I tried unplugging the boost sensor (I think!). Isn't the boost sensor the one on top of the intake hat? When I unplugged it, the glow plug cycle doubled in length of time and kept cycling long after the engine started, so I plugged it back in. Why would the boost sensor affect that? :confused:

Casey

JohnC
07-28-2008, 12:08
... turbo back pressure no more than 2x boost, ...


OK, we're talking different languages. For a non-wastegated turbo in a fixed speed application (think generator, pump, etc.) this is outrageously high backpressure. In the absense of a wastegate, or better still, variable vanes, you'll either have turbo lag or choking at heavy loads. Asking an unwastegated turbo to produce boost efficiently from 1400 RPM through 3400 RPM and from moderate load through full load is futile. Like I said, pick your poison. you have chosen slightly reduced throttle responsiveness and fairly high backpressure. Better than stock, maybe, but far from optimal.

Arvee: Replace the wire with a spring and you're home free. You're hitting the boost cutoff way before you get any significant fuel flowing.

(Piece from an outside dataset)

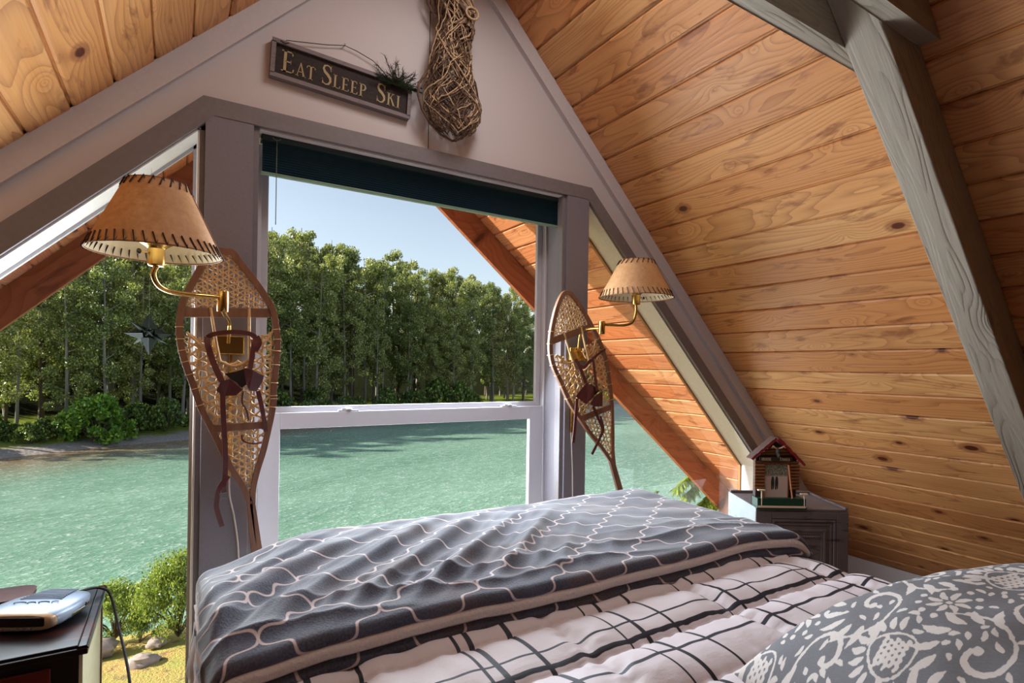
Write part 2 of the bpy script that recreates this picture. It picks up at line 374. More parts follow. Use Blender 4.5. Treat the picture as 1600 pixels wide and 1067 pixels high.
# main double-hung window
w3 = bpy.data.objects.new('window_3', None); COL.objects.link(w3); w3.location = (1.0, .1, .5); struct(w3)
WL, WR, WT, WB = .2585, 1.7605, 2.2545, .50
mb = MB(); mb.box(WL, WL+.004, .041, .158, WB, WT); mb.box(WR-.004, WR, .0405, .158, WB, WT); mb.box(WL+.004, WR-.004, .002, .158, WT-.006, WT); mb.box(WL, WR, -.03, .158, WB-.03, WB)
mb.box(1.7225, 1.7605, .0402, .0405, WB, WT)
mb.build('jamb_liner', m_cream, w3)
mb = MB()      # outer vinyl frame
mb.box(WL, .290, .1605, .225, WB, WT); mb.box(1.712, WR, .1605, .225, WB, WT)
mb.box(.290, 1.712, .1605, .225, 2.20, WT); mb.box(.290, 1.712, .1605, .225, WB-.03, .52)
mb.build('frame', m_vinyl, w3, bevel=.0015)
def sash(nm, x0, x1, z0, z1, y0, y1, sw, tw, bw, m=m_vinyl):
    mb = MB(); mb.box(x0, x0+sw, y0, y1, z0, z1); mb.box(x1-sw, x1, y0, y1, z0, z1)
    mb.box(x0+sw, x1-sw, y0, y1, z0, z0+bw); mb.box(x0+sw, x1-sw, y0, y1, z1-tw, z1)
    o = mb.build(nm, m, w3, bevel=.002)
    MB().box(x0+sw, x1-sw, (y0+y1)/2-.002, (y0+y1)/2+.002, z0+bw, z1-tw).build('pane', m_glass, o)
    return o
us = sash('upper_sash', .2905, 1.7115, 1.118, 2.199, .194, .216, .030, .03, .052)
lsh = sash('lower_sash', .2905, 1.7115, .5205, 1.146, .165, .192, .084, .068, .05)
for x in (.66, 1.50):
    mb = MB(); mb.box(x-.045, x+.045, .166, .191, 1.1465, 1.152); mb.lathe((x, .178, 1.152), (0, 0, 1), [(.018, 0), (.018, .006), (.012, .010), (0, .010)], 16); mb.box(x-.03, x+.006, .166, .174, 1.152, 1.160)
    mb.build('sash_lock', m_vinyl, w3, bevel=.001)

# rafters and collar ties of the A-frame truss
RY0, RY1 = -1.475, -1.362
def rafter(name, side):
    d = Vector((S2*side, 0, -S2)); nn = Vector((-side*S2, 0, -S2)); X = d; Yv = Vector((0, 1, 0)); 
    L0, L1 = .06, 5.0
    mb = MB(); mb.obox(Vector(((L0+L1)/2, 0, .09)), (1, 0, 0), (0, 1, 0), (0, 0, 1), (L1-L0)/2, (RY1-RY0)/2, .0895)
    o = mb.build(name, m_beam, bevel=.004)
    Y3 = nn.cross(X)
    m = Matrix((X, Y3, nn)).transposed().to_4x4(); m.translation = Vector((X0, (RY0+RY1)/2, ZR)); o.matrix_world = m
    return struct(o)
rafter('rafter_right', 1); rafter('rafter_left', -1)
def tie(name, y0, y1, z, h, ext):
    hw = CR-z-X0-ext
    hw2 = CR-(z+h)-X0-ext
    mb = MB(); mb.prism([(-hw, y0, 0), (hw, y0, 0), (hw2, y0, h), (-hw2, y0, h)], (0, y1-y0, 0))
    o = mb.build(name, m_beam, origin=None, bevel=.003); o.location = (X0, 0, z); return struct(o)
tie('collar_tie_front', -1.3615, -1.305, 2.385, .19, .006)
tie('collar_tie_rear', -1.530, -1.4755, 2.402, .19, .006)

# ------------------------------------------------------------------ river, banks
WZ = -6.65
def terrain(name, mat, pts_near, pts_far, zf, nv=24, sub=6, uvscale=1):
    """strip between two polylines; zf(t, p) gives height"""
    def res(P, n):
        out = []
        for i in range(len(P)-1):
            for k in range(n): a = k/n; out.append((P[i][0]*(1-a)+P[i+1][0]*a, P[i][1]*(1-a)+P[i+1][1]*a))
        return out+[P[-1]]
    A, B = res(pts_near, sub), res(pts_far, sub); mb = MB(); n = len(A)
    for i in range(n):
        for j in range(nv+1):
            t = j/nv; x = A[i][0]*(1-t)+B[i][0]*t; y = A[i][1]*(1-t)+B[i][1]*t
            mb.v.append((x, y, zf(t, x, y)))
    mb.f = [(i*(nv+1)+j, (i+1)*(nv+1)+j, (i+1)*(nv+1)+j+1, i*(nv+1)+j+1) for i in range(n-1) for j in range(nv)]
    return mb.build(name, mat, smooth=60)
n = NT('river_water')
p = n.coord(); px, py, pz = n.sep(p)
# flow runs from right to left and away: stretch ripples along it
pm = n.mapping(p, rot=(0, 0, math.radians(-24)), scale=(1, 1, 1)); qx, qy, qz = n.sep(pm)
rip = n.noise(n.comb(n.math('MULTIPLY', qx, .9), n.math('MULTIPLY', qy, 2.6), 0.), 1.0, 5, .68)
rip2 = n.noise(n.comb(n.math('MULTIPLY', qx, 4.6), n.math('MULTIPLY', qy, 13.), 0.), 1.0, 3, .65)
big = n.noise(n.comb(n.math('MULTIPLY', qx, .05), n.math('MULTIPLY', qy, .16), 0.), 1.0, 3, .5)
h = n.math('ADD', rip, n.math('MULTIPLY', rip2, .35))
col = n.mix(n.mapr(big, .3, .7), srgb(108, 148, 124), srgb(144, 182, 158))
# silt and shallows beside the far bank
shd = n.mapr(n.n('ShaderNodeAttribute', attribute_name='shallow').outputs['Fac'], 0, .8, 0, .92)
col = n.mix(shd, col, srgb(132, 98, 62))
sparkle = n.math('MULTIPLY', n.mapr(rip2, .51, .60), n.mapr(rip, .46, .60))
col = n.mix(n.math('MULTIPLY', sparkle, .9), col, srgb(235, 245, 240))  # sun sparkle painted into the water colour as white streaks
n.pbr(col, .12, n.bump(h, 1.0, .16), 0, .5)
m_water = n.m
SH = [(-60, 32), (-16.5, 53.7), (-12.1, 57.4), (-6.3, 61.3), (1.5, 64.3), (11.3, 70.6), (30.6, 77.5), (59.1, 86.1), (97.4, 96.1), (144.1, 103.3), (260, 120)]
NR = [(-60, 14), (-16.5, 16.5), (-12.1, 17), (-6.3, 17.4), (-1, 17.6), (4, 17.2), (12, 15), (30, 9), (60, 0), (100, -10), (200, -30)]
riv = terrain('river', m_water, [(x, y-5) for x, y in NR], [(x, y+3) for x, y in SH], lambda t, x, y: WZ, 30, 6)
at = riv.data.attributes.new('shallow', 'FLOAT', 'POINT'); vals = []
for v in riv.data.vertices:
    d = 1e9
    for i in range(len(SH)-1):
        a = Vector(SH[i]); b = Vector(SH[i+1]); q = Vector((v.co.x, v.co.y)); t = max(0, min(1, (q-a).dot(b-a)/(b-a).length_squared)); d = min(d, (a+(b-a)*t-q).length)
    lim = 13 if v.co.x < 8 else 8
    vals.append(max(0., 1-d/lim))
at.data.foreach_set('value', vals)
tag(riv, 'wide turquoise green river flowing past below the windows', 'river', kind='stuff')

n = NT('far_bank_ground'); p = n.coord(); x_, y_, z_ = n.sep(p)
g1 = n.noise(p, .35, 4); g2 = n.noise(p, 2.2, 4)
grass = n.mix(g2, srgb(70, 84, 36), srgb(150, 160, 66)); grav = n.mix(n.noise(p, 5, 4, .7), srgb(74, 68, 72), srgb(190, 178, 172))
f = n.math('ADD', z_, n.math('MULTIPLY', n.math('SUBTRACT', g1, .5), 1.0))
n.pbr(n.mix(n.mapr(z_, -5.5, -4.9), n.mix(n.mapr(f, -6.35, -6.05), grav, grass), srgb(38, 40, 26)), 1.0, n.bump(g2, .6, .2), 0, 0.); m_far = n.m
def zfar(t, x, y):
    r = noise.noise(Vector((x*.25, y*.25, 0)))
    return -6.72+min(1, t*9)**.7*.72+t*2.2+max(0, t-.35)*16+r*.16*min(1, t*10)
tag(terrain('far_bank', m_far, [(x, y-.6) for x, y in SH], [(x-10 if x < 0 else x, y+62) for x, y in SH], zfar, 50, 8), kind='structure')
n = NT('near_bank_ground'); p = n.coord(); g1 = n.noise(p, 1.1, 4, .6); g2 = n.noise(p, 14, 3, .7)
c = n.mix(n.mapr(g1, .35, .65), srgb(176, 150, 84), srgb(150, 160, 72)); c = n.mix(n.mapr(g2, .4, .7, 0, .6), c, srgb(206, 150, 92)); c = n.mix(n.mapr(n.noise(p, 3, 2), .58, .66, 0, .7), c, srgb(120, 96, 70))
n.pbr(c, .95, n.bump(g2, .7, .08)); m_near = n.m
NRH = [(-60, -12), (-16.5, 1.0), (-12.1, 1.0), (-6.3, 1.0), (-1, 1.0), (4, 1.0), (12, 1.0), (30, -4), (60, -20), (100, -40), (200, -60)]
def znear(t, x, y): return -6.75+min(1, (1-(1-t))*5)**.8*.62+t*.15+noise.noise(Vector((x*.4, y*.4, 3)))*.1
tag(terrain('near_bank', m_near, NR, NRH, znear, 40, 8), kind='structure')

# ------------------------------------------------------------------ foliage
def leaf_mat(name, a, b, dark, trans=.3, rough=.36):
    n = NT(name); at = n.n('ShaderNodeAttribute', attribute_name='leaf').outputs['Fac']
    rn = n.n('ShaderNodeObjectInfo').outputs['Random']
    c = n.ramp(at, [(0, tuple(k*.5 for k in dark)), (.3, dark), (.6, a), (.95, b)]); c = n.mix(n.mapr(rn, 0, 1, 0, .4), c, dark)
    d = n.n('ShaderNodeBsdfPrincipled', {'Base Color': c, 'Roughness': rough}); d.inputs['Specular IOR Level'].default_value = .5
    t = n.n('ShaderNodeBsdfTranslucent', {'Color': n.mix(.5, c, srgb(200, 220, 90))}); mx = n.n('ShaderNodeMixShader', {0: trans})
    n.t.links.new(d.outputs[0], mx.inputs[1]); n.t.links.new(t.outputs[0], mx.inputs[2]); n.t.links.new(mx.outputs[0], n.out.inputs[0]); return n.m
def leaves(name, mat, centers, radii, per, size, seed, parent=None, droop=0, aspect=.6, flat=.0):
    """small pointed leaves scattered in clumps; one mesh"""
    rg = np.random.default_rng(seed); C_ = np.repeat(np.asarray(centers, float), per, 0); R_ = np.repeat(np.asarray(radii, float), per)
    N = len(C_); d = rg.normal(size=(N, 3)); d /= np.linalg.norm(d, axis=1)[:, None]
    P = C_+d*(R_*rg.random(N)**.45)[:, None]*np.array([1, 1, .8])
    u = rg.normal(size=(N, 3)); u[:, 2] -= droop; u /= np.linalg.norm(u, axis=1)[:, None]
    v = np.cross(u, rg.normal(size=(N, 3))); v /= np.linalg.norm(v, axis=1)[:, None]
    s = size*(.6+.8*rg.random(N))[:, None]
    V = np.stack([P-u*s*.5, P+v*s*aspect*.5, P+u*s*.5, P-v*s*aspect*.5], 1).reshape(-1, 3)
    me = bpy.data.meshes.new(name); me.vertices.add(4*N); me.vertices.foreach_set('co', V.ravel())
    me.loops.add(4*N); me.loops.foreach_set('vertex_index', np.arange(4*N)); me.polygons.add(N); me.polygons.foreach_set('loop_start', np.arange(N)*4); me.polygons.foreach_set('loop_total', np.full(N, 4))
    a = me.attributes.new('leaf', 'FLOAT', 'POINT'); a.data.foreach_set('value', np.repeat(rg.random(N), 4)); me.update()
    me.materials.append(mat); o = bpy.data.objects.new(name, me); COL.objects.link(o)
    if parent: o.parent = parent
    return o
def bark(name, col):
    n = NT(name); p = n.mapping(n.coord(), scale=(3, 3, .6)); f = n.noise(p, 2, 4, .7); n.pbr(n.mix(f, tuple(c*.45 for c in col), col), .9); return n.m
m_bark = bark('pale_grey_bark', srgb(150, 142, 130)); m_barkd = bark('brown_bark', srgb(96, 78, 62))
m_leafA = leaf_mat('cottonwood_leaves', srgb(154, 154, 82), srgb(228, 222, 170), srgb(98, 106, 52))
m_leafB = leaf_mat('alder_leaves', srgb(122, 132, 68), srgb(200, 200, 140), srgb(62, 76, 38))
m_leafC = leaf_mat('understory_leaves', srgb(84, 116, 48), srgb(170, 192, 104), srgb(40, 58, 26))
m_leafY = leaf_mat('sunny_bush_leaves', srgb(116, 140, 44), srgb(196, 204, 104), srgb(70, 92, 34), .35)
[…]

Or, purchase my Turbo Bastard patent pending wastegate controller (http://www.thedieselpageforums.com/photopost/data/500/turbo_bastard.jpg), the only one worth buying, guaranteed to fix everything that ever has or will go wrong with your truck.

;)

arveetek
07-28-2008, 19:50
Arvee: Replace the wire with a spring and you're home free. You're hitting the boost cutoff way before you get any significant fuel flowing.

Or, purchase my Turbo Bastard patent pending wastegate controller (http://www.thedieselpageforums.com/photopost/data/500/turbo_bastard.jpg), the only one worth buying, guaranteed to fix everything that ever has or will go wrong with your truck.

;)

I was thinking of doing something like that! Since the patent is pending, I can copy your design and not break any patent laws, eh? ;) I'll call mine the Turbo Faster!